§ **Information supplied**:
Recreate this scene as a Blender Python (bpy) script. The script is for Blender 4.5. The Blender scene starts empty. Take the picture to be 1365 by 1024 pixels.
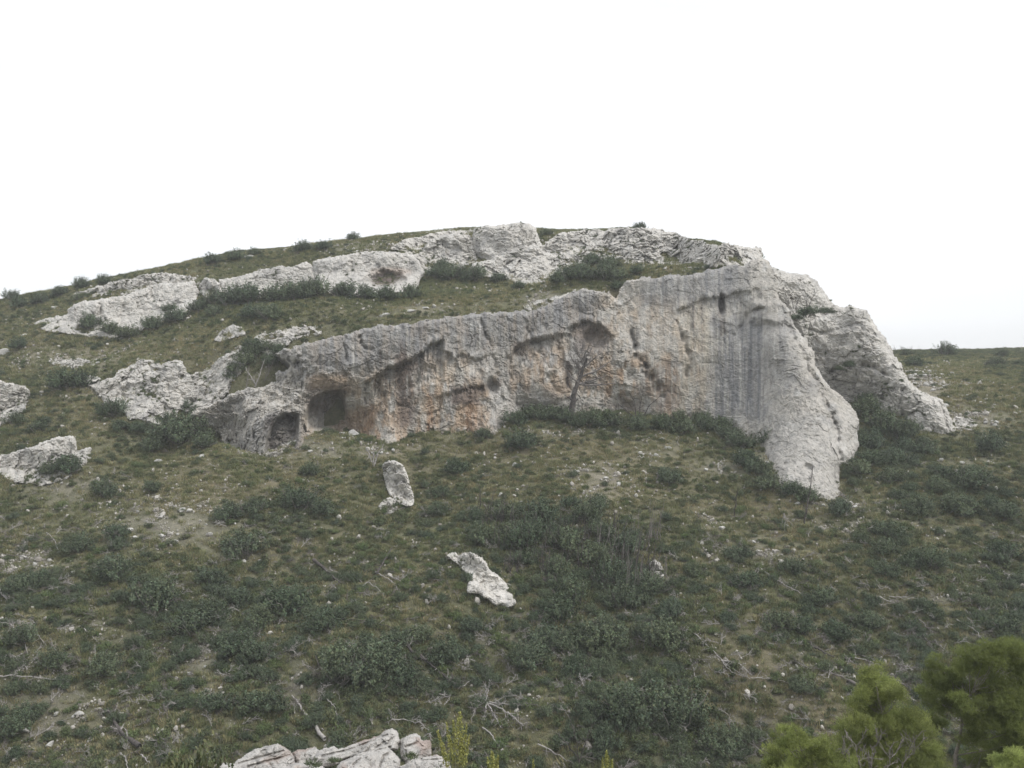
import bpy, bmesh, math, random
import numpy as np
from mathutils import Vector, Matrix, Euler

sc = bpy.context.scene
# ------------------------------------------------------------------ camera, sky, sun, exposure
FPX = 1182.0                      # focal length in photo pixels (photo 1365 x 1024)
cam_d = bpy.data.cameras.new("camera"); cam = bpy.data.objects.new("camera", cam_d)
sc.collection.objects.link(cam); sc.camera = cam
cam.location = (0, 0, 0); cam.rotation_euler = (math.radians(90), 0, 0)
cam_d.sensor_width = 36.0; cam_d.lens = 36.0 * FPX / 1365.0
cam_d.clip_start = 0.1; cam_d.clip_end = 9000

SUN_EL, SUN_AZ = math.radians(50), math.radians(118)     # azimuth measured from +Y (view direction) clockwise
world = bpy.data.worlds.new("World"); sc.world = world; world.use_nodes = True
wn, wl = world.node_tree.nodes, world.node_tree.links
wn.clear()
w_out = wn.new("ShaderNodeOutputWorld"); w_bg = wn.new("ShaderNodeBackground")
w_sky = wn.new("ShaderNodeTexSky"); w_sky.sky_type = 'NISHITA'; w_sky.sun_disc = False
w_sky.sun_elevation = SUN_EL; w_sky.sun_rotation = SUN_AZ; w_sky.air_density = 1.0; w_sky.dust_density = 2.0
w_tc = wn.new("ShaderNodeTexCoord"); w_n = wn.new("ShaderNodeTexNoise")
w_n.inputs["Scale"].default_value = 1.6; w_n.inputs["Detail"].default_value = 5
w_map = wn.new("ShaderNodeMapping"); w_map.inputs["Scale"].default_value = (1, 1, 3.0)
w_r = wn.new("ShaderNodeMapRange"); w_r.inputs["From Min"].default_value = .3; w_r.inputs["From Max"].default_value = .7
w_r.inputs["To Min"].default_value = .66; w_r.inputs["To Max"].default_value = .97
w_mix = wn.new("ShaderNodeMix"); w_mix.data_type = 'RGBA'
w_mix.inputs["B"].default_value = (10.3, 10.45, 10.7, 1)            # the overcast layer
w_bg.inputs["Strength"].default_value = 0.1
wl.new(w_tc.outputs["Generated"], w_map.inputs["Vector"]); wl.new(w_map.outputs[0], w_n.inputs["Vector"])
wl.new(w_n.outputs["Fac"], w_r.inputs["Value"]); wl.new(w_r.outputs[0], w_mix.inputs["Factor"])
wl.new(w_sky.outputs[0], w_mix.inputs["A"]); wl.new(w_mix.outputs["Result"], w_bg.inputs["Color"])
wl.new(w_bg.outputs[0], w_out.inputs[0])

sun_d = bpy.data.lights.new("sun", 'SUN'); sun = bpy.data.objects.new("sun", sun_d); sc.collection.objects.link(sun)
sun_d.energy = 1.7; sun_d.angle = math.radians(14); sun_d.color = (1.0, .965, .91)
sdir = Vector((math.sin(SUN_AZ) * math.cos(SUN_EL), math.cos(SUN_AZ) * math.cos(SUN_EL), math.sin(SUN_EL)))
sun.rotation_euler = sdir.to_track_quat('Z', 'Y').to_euler()

sc.view_settings.view_transform = 'Standard'; sc.view_settings.look = 'None'
sc.view_settings.gamma = 1; sc.view_settings.exposure = 0.27; sc.view_settings.use_curve_mapping = False
sc.cycles.max_bounces = 5; sc.cycles.diffuse_bounces = 3; sc.cycles.transparent_max_bounces = 6

rng = np.random.default_rng(7); random.seed(7)

# ------------------------------------------------------------------ numpy noise
def _h(ix, iy, iz, k):
    with np.errstate(over='ignore'):
        h = (ix.astype(np.int64) * 374761393 + iy.astype(np.int64) * 668265263 + iz.astype(np.int64) * 2147483647 + k * 974711) & 0xffffffff
        h = ((h ^ (h >> 13)) * 1274126177) & 0xffffffff
        h = ((h ^ (h >> 16)) * 2246822519) & 0xffffffff
        h = h ^ (h >> 15)
    return (h & 0xffffff) / float(0xffffff)
def vnoise(x, y, z=None, k=0):
    x = np.asarray(x, float); y = np.asarray(y, float)
    z = np.zeros_like(x) + .37 if z is None else np.asarray(z, float)
    ix, iy, iz = np.floor(x), np.floor(y), np.floor(z)
    fx, fy, fz = x - ix, y - iy, z - iz
    ix, iy, iz = ix.astype(int), iy.astype(int), iz.astype(int)
    u, v, w = [f * f * f * (f * (f * 6 - 15) + 10) for f in (fx, fy, fz)]
    r = 0
    for a in (0, 1):
        for b in (0, 1):
            for c in (0, 1):
                r = r + (u if a else 1 - u) * (v if b else 1 - v) * (w if c else 1 - w) * _h(ix + a, iy + b, iz + c, k)
    return r * 2 - 1
def fbm(x, y, z=None, o=4, k=0, g=.5):
    r = 0; a = 1; f = 1; t = 0
    for i in range(o):
        r = r + a * vnoise(np.asarray(x) * f + 13.1 * i, np.asarray(y) * f + 7.7 * i, None if z is None else np.asarray(z) * f + 3.3 * i, k + i)
        t += a; a *= g; f *= 2.03
    return r / t
def worley(x, y, z, k=0, jit=.9):
    """F1, F2, cell id, and a tilted facet value per cell"""
    ix, iy, iz = [np.floor(q).astype(int) for q in (x, y, z)]
    f1 = np.full(x.shape, 9.); f2 = np.full(x.shape, 9.); cid = np.zeros(x.shape); ox = np.zeros(x.shape); oz = np.zeros(x.shape)
    for a in (-1, 0, 1):
        for b in (-1, 0, 1):
            for c in (-1, 0, 1):
                jx, jy, jz = ix + a, iy + b, iz + c
                dx = jx + .5 + jit * (_h(jx, jy, jz, k) - .5) - x; dy = jy + .5 + jit * (_h(jx, jy, jz, k + 1) - .5) - y; dz = jz + .5 + jit * (_h(jx, jy, jz, k + 2) - .5) - z
                d = np.sqrt(dx * dx + dy * dy + dz * dz); m = d < f1
                f2 = np.where(m, f1, np.minimum(f2, d)); cid = np.where(m, _h(jx, jy, jz, k + 5), cid); ox = np.where(m, dx, ox); oz = np.where(m, dz, oz); f1 = np.where(m, d, f1)
    g = (cid * 7919.) % 1.0; h = (cid * 104729.) % 1.0
    return f1, f2, cid, (g - .5) * 2 * ox + (h - .25) * 2 * oz
def sstep(a, b, x):
    t = np.clip((x - a) / (b - a), 0, 1); return t * t * (3 - 2 * t)

class TPS:
    def __init__(s, P, v, sm=0.0):
        P = np.asarray(P, float); v = np.asarray(v, float); s.c = P.mean(0); s.k = P.std(0).max(); s.P = (P - s.c) / s.k
        n = len(P); A = np.zeros((n + 3, n + 3)); d = np.linalg.norm(s.P[:, None] - s.P[None], axis=2)
        A[:n, :n] = s.f(d) + sm * np.eye(n); A[:n, n] = 1; A[:n, n + 1:] = s.P; A[n, :n] = 1; A[n + 1:, :n] = s.P.T
        s.w = np.linalg.solve(A + 1e-9 * np.eye(n + 3), np.r_[v, 0, 0, 0])
    def f(s, d): return d * d * np.log(d + 1e-9)
    def __call__(s, x, y):
        x = (np.asarray(x, float) - s.c[0]) / s.k; y = (np.asarray(y, float) - s.c[1]) / s.k
        r = s.w[-3] + s.w[-2] * x + s.w[-1] * y
        for (px, py), w in zip(s.P, s.w[:-3]): r = r + w * s.f(np.sqrt((x - px) ** 2 + (y - py) ** 2))
        return r

def W(px, py, d): return np.stack(np.broadcast_arrays((np.asarray(px, float) - 682.5) / FPX * d, np.asarray(d, float), (512 - np.asarray(py, float)) / FPX * d), -1)
def PX(x, y, z): return 682.5 + x / y * FPX, 512 - z / y * FPX
def seg_dist(px, py, poly, closed=True):
    best = np.full(np.shape(px), 1e9); n = len(poly)
    for i in range(n if closed else n - 1):
        ax, ay = poly[i]; bx, by = poly[(i + 1) % n]; dx, dy = bx - ax, by - ay
        t = np.clip(((px - ax) * dx + (py - ay) * dy) / (dx * dx + dy * dy + 1e-9), 0, 1)
        best = np.minimum(best, np.hypot(px - ax - t * dx, py - ay - t * dy))
    return best
def inside(px, py, poly):
    r = np.zeros(np.shape(px), bool); n = len(poly); j = n - 1
    for i in range(n):
        xi, yi = poly[i]; xj, yj = poly[j]
        if yi != yj: r ^= ((yi > py) != (yj > py)) & (px < (xj - xi) * (py - yi) / (yj - yi) + xi)
        j = i
    return r
def mesh_obj(name, V, F, mat=None, col=None, smooth=True, parent=None, tri=False):
    me = bpy.data.meshes.new(name); V = np.asarray(V, np.float32); F = np.asarray(F, np.int32); k = F.shape[1]
    me.vertices.add(len(V)); me.vertices.foreach_set("co", V.ravel())
    me.loops.add(F.size); me.loops.foreach_set("vertex_index", F.ravel())
    me.polygons.add(len(F)); me.polygons.foreach_set("loop_start", np.arange(len(F), dtype=np.int32) * k)
    me.polygons.foreach_set("loop_total", np.full(len(F), k, np.int32))
    me.update(calc_edges=True); me.validate()
    me.polygons.foreach_set("use_smooth", np.full(len(me.polygons), smooth))
    if col is not None:
        ca = me.color_attributes.new("col", 'FLOAT_COLOR', 'POINT')
        ca.data.foreach_set("color", np.c_[col, np.ones(len(col))].astype(np.float32).ravel())
    if mat: me.materials.append(mat)
    o = bpy.data.objects.new(name, me)
    sc.collection.objects.link(o)
    if parent: o.parent = parent
    return o
def tag(o, label=None, cat=None, group=None, kind=None):
    if label: o["label"] = label
    if cat: o["category"] = cat
    if group: o["group"] = group
    if kind: o["kind"] = kind
    return o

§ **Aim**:
The lines from the top of the data above through the one holding "cam_d.clip_start = 0.1; cam_d.clip_end = 9000" are to be repeated exactly, and only those, with no pictures.

§ **Written solution**:
Recreate this scene as a Blender Python (bpy) script. The script is for Blender 4.5. The Blender scene starts empty. Take the picture to be 1365 by 1024 pixels.
import bpy, bmesh, math, random
import numpy as np
from mathutils import Vector, Matrix, Euler

sc = bpy.context.scene
# ------------------------------------------------------------------ camera, sky, sun, exposure
FPX = 1182.0                      # focal length in photo pixels (photo 1365 x 1024)
cam_d = bpy.data.cameras.new("camera"); cam = bpy.data.objects.new("camera", cam_d)
sc.collection.objects.link(cam); sc.camera = cam
cam.location = (0, 0, 0); cam.rotation_euler = (math.radians(90), 0, 0)
cam_d.sensor_width = 36.0; cam_d.lens = 36.0 * FPX / 1365.0
cam_d.clip_start = 0.1; cam_d.clip_end = 9000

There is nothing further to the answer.